La plupart des délégués se déclarèrent en faveur de l’action syndicale. Certains s’affirmèrent pour que la propagande libertaire fut poursuivie dans le sein même de la C.G.T. ; d’autres favorisèrent le développement des syndicats indépendants. En somme, ce Congrès marque un grand pas dans la voix du progrès.
Signalons, pour terminer cette note, la bonne propagande poursuivie par Umanita Nuova et La Volunta.
Espagne
À Madrid, un grand parti vient de s’organiser sous le nom de « Parti Communiste » ; son but est d’introduire dans la péninsule Ibérique, le régime des soviets et de la dictature du prolétariat. L’expérience russe est concluante, très concluante même, pour les camarades espagnols. Aussi, les anarchistes sont-ils entrés en masse dans ce nouveau parti, qui est pour eux une nouvelle arche de Noé.
Mais il y a une note dissidente dans l’anarchie espagnole. Certes, ces dissidents paieront cher leur opposition à l’autorité de Lénine.

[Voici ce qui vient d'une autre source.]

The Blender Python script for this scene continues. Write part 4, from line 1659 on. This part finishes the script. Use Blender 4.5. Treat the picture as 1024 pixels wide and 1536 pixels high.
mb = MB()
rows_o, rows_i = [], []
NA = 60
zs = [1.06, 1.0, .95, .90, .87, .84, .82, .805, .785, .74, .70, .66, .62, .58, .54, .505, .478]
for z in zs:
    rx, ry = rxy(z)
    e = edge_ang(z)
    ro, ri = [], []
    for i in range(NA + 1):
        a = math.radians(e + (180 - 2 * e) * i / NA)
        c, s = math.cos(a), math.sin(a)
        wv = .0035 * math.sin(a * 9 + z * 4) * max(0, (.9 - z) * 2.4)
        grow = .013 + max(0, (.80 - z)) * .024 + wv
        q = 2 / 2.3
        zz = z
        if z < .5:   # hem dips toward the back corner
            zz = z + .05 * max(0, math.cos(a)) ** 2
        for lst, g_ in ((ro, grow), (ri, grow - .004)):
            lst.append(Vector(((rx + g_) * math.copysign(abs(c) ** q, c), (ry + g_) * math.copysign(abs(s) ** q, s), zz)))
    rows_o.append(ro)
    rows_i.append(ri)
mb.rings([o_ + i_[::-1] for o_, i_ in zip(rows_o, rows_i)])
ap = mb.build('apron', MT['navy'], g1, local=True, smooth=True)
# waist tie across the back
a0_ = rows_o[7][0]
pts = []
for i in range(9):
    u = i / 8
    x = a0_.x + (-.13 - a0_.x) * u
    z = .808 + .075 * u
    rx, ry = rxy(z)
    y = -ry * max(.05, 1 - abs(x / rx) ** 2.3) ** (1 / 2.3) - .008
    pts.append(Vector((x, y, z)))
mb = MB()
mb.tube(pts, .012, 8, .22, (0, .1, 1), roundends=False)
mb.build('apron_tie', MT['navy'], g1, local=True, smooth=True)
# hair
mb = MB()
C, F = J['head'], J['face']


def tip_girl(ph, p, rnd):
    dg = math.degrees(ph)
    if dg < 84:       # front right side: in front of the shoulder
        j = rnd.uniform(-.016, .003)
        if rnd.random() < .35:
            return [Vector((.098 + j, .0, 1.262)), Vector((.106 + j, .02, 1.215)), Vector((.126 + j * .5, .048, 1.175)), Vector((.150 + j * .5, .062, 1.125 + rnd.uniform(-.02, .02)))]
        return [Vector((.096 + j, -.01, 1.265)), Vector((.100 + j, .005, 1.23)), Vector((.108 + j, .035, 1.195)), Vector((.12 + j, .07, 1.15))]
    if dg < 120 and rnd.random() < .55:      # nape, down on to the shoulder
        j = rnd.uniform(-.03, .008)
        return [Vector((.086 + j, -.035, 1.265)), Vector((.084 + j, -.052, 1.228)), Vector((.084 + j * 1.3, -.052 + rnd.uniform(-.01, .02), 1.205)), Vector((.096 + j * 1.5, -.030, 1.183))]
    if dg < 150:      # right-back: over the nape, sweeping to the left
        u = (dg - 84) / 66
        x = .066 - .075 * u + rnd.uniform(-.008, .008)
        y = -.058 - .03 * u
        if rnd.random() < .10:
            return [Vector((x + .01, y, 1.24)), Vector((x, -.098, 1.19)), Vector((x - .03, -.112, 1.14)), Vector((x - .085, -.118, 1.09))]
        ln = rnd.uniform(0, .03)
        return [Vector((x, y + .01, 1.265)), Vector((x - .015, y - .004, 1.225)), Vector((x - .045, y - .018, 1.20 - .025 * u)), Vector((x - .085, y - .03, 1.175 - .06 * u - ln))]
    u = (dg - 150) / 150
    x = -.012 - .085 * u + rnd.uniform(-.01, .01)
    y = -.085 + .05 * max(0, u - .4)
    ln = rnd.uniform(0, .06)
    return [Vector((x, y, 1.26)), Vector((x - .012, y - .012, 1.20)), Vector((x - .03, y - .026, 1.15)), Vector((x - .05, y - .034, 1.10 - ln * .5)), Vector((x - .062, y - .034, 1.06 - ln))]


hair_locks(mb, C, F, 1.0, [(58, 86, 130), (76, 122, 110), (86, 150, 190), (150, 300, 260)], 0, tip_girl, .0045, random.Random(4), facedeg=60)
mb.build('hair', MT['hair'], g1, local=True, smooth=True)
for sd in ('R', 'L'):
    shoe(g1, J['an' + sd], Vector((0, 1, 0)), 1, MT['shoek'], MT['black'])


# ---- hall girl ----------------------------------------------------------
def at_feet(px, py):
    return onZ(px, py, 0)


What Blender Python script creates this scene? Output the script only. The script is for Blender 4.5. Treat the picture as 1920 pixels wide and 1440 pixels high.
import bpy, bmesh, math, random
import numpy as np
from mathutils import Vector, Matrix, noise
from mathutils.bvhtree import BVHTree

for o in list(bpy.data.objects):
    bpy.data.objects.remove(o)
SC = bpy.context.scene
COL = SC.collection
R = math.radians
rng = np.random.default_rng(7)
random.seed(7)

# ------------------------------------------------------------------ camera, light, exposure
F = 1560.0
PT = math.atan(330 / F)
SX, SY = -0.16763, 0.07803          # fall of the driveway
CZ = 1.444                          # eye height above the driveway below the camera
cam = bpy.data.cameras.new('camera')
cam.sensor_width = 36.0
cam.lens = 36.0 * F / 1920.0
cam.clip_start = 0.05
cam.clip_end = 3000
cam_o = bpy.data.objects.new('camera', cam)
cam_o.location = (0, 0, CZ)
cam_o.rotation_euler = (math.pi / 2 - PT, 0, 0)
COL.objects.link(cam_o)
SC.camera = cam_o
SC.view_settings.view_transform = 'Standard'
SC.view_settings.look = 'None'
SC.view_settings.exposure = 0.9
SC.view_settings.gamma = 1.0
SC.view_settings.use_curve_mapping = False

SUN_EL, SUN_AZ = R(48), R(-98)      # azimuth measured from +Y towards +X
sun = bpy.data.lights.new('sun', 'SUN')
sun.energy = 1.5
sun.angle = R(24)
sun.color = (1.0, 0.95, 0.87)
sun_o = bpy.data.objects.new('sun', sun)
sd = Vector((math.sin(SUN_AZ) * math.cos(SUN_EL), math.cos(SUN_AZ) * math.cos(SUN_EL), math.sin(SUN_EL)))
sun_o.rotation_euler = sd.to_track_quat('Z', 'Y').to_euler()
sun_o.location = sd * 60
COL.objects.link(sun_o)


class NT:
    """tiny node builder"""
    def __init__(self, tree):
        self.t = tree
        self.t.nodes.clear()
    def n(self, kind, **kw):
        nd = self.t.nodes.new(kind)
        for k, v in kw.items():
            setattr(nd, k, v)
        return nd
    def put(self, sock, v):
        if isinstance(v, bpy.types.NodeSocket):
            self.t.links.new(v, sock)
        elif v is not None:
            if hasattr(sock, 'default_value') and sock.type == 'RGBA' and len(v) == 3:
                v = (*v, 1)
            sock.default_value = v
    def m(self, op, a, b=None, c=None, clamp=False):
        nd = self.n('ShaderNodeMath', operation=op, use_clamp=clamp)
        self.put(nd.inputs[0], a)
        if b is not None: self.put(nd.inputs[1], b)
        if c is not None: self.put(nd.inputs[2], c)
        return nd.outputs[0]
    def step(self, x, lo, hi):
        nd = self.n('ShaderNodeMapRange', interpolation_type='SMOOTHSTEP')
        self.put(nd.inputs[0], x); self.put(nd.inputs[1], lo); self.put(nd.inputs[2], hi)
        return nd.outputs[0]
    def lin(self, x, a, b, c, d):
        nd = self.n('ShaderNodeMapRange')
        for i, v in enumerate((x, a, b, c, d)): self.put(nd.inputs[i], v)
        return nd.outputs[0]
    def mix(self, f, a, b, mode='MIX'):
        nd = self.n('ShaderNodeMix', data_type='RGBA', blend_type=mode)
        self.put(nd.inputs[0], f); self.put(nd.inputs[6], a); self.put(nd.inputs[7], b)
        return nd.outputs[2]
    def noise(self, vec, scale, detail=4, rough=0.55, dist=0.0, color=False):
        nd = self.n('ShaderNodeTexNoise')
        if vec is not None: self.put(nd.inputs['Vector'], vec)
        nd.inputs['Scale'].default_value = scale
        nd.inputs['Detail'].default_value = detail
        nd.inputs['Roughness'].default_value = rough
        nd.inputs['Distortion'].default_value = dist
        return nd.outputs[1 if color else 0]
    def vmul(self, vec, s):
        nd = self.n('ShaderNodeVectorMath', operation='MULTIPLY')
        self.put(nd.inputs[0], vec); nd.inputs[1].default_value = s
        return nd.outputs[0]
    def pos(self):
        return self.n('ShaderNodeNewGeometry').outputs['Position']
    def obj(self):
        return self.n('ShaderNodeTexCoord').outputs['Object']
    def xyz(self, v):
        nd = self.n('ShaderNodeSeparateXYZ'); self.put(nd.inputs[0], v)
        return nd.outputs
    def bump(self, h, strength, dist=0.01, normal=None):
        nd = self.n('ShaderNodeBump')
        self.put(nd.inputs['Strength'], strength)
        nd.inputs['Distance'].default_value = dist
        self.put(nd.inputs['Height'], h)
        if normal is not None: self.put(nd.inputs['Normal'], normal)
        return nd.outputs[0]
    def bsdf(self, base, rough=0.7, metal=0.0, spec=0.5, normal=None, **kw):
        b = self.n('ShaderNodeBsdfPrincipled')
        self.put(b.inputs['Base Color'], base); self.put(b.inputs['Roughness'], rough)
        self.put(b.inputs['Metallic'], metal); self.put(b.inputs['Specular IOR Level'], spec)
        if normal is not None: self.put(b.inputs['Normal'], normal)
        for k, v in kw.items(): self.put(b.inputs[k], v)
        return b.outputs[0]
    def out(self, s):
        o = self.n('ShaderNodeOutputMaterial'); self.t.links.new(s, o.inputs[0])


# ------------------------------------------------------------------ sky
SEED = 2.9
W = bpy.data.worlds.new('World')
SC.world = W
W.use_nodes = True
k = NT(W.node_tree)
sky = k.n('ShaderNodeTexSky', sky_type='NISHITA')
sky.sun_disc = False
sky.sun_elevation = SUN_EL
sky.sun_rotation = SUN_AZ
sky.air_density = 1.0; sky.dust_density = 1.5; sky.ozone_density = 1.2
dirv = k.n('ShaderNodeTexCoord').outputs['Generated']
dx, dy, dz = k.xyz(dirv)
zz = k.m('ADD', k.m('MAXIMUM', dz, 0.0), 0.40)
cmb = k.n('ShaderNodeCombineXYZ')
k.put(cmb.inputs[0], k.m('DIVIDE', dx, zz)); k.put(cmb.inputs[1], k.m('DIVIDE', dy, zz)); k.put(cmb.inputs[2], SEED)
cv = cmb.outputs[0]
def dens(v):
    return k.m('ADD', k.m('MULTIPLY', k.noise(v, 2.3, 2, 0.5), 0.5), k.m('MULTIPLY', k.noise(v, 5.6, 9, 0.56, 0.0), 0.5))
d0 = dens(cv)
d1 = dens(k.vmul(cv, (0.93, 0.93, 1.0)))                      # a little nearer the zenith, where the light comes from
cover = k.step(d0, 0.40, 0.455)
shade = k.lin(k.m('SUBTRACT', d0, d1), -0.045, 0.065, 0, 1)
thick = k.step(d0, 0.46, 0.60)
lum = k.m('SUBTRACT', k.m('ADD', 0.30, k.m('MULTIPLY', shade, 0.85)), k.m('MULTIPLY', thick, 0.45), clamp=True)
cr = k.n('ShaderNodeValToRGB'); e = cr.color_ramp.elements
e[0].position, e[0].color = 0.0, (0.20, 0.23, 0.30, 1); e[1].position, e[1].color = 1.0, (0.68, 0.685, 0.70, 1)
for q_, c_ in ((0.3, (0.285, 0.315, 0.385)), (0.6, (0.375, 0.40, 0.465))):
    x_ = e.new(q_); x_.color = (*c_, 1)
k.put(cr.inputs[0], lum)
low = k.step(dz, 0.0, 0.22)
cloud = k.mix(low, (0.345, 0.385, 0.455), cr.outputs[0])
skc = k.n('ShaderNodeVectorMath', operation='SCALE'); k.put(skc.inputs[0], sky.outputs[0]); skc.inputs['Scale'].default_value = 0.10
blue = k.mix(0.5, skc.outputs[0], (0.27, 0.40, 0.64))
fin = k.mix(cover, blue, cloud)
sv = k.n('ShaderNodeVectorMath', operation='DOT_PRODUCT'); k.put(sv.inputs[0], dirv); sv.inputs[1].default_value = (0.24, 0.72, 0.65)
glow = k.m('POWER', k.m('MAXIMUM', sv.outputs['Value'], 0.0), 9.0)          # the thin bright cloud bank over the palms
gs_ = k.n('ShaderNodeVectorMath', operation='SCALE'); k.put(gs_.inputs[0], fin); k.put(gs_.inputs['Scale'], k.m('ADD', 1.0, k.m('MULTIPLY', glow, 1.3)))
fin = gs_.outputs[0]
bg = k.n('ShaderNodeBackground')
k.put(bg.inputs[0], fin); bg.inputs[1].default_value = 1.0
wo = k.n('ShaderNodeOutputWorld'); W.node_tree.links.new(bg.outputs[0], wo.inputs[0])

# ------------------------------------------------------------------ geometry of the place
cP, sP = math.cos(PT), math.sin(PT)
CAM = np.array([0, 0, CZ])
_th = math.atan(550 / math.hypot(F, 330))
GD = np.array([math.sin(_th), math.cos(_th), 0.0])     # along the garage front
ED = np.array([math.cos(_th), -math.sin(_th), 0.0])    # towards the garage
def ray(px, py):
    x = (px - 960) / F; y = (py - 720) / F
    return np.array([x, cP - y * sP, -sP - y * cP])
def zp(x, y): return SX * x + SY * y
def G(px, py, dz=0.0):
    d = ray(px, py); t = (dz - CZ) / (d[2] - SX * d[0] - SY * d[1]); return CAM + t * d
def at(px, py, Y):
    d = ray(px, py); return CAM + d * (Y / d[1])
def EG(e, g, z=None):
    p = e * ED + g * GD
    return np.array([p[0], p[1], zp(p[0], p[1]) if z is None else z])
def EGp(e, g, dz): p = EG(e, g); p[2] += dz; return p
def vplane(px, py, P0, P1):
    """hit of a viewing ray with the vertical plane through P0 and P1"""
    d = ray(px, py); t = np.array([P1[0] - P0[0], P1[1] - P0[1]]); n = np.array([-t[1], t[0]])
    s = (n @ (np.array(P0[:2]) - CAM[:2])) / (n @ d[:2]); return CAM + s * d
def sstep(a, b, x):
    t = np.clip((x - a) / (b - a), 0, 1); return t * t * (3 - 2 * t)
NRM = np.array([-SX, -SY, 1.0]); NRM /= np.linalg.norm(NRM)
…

C’est de El Productor, de Séville, que nous voulons parler. Ce périodique de l’anarchie hétérodoxe est tout simplement un de ces journaux que nous avons connu jadis, au temps où nous étions tous ennemis de la « dictature » et que les anarchistes espagnols n’étaient pas encore des « évolués ». Ce confrère se dresse, plein de conviction contre une alliance des anarchistes avec les politiciens, puis il ose dire : « La dictature du prolétariat, une telle chose n’existe pas en Russie. En Russie, les travailleurs gémissent sous la dictature d’un parti, dictature impitoyable et inexorable envers les faibles et les exploités. »
Portugal
Malgré toutes les tentatives bolchevistes les plus résolues et des efforts désespères, la République portugaise tout entière est sous la botte d’un gouvernement à poigne. On peut, sans exagération, dire que ce pays est « très gouverné », à un tel point que toute opposition y est devenue impossible. L’administration républicaine n’a reculé devant aucune mesure si vexatoire et si despotique fut-elle. Récemment, une grande manifestation avait lieu à Lisbonne ; c’était, affirment les milieux officiels, le peuple qui voulait exprimer toute sa gratitude envers le gouvernement pour avoir su faire diminuer le coût de la vie. Une bombe éclata au milieu de la fête ; le peuple accuse les extrémistes d’être les auteurs d’un odieux attentat ; il fait entendre des cris de mort et demande des mesures de répression contre ces derniers. Le gouvernement ne se fit pas prier longtemps, en un tour de main, il prit des mesures très sévères ; et aujourd’hui, l’ordre règne à Lisbonne comme à Moscou.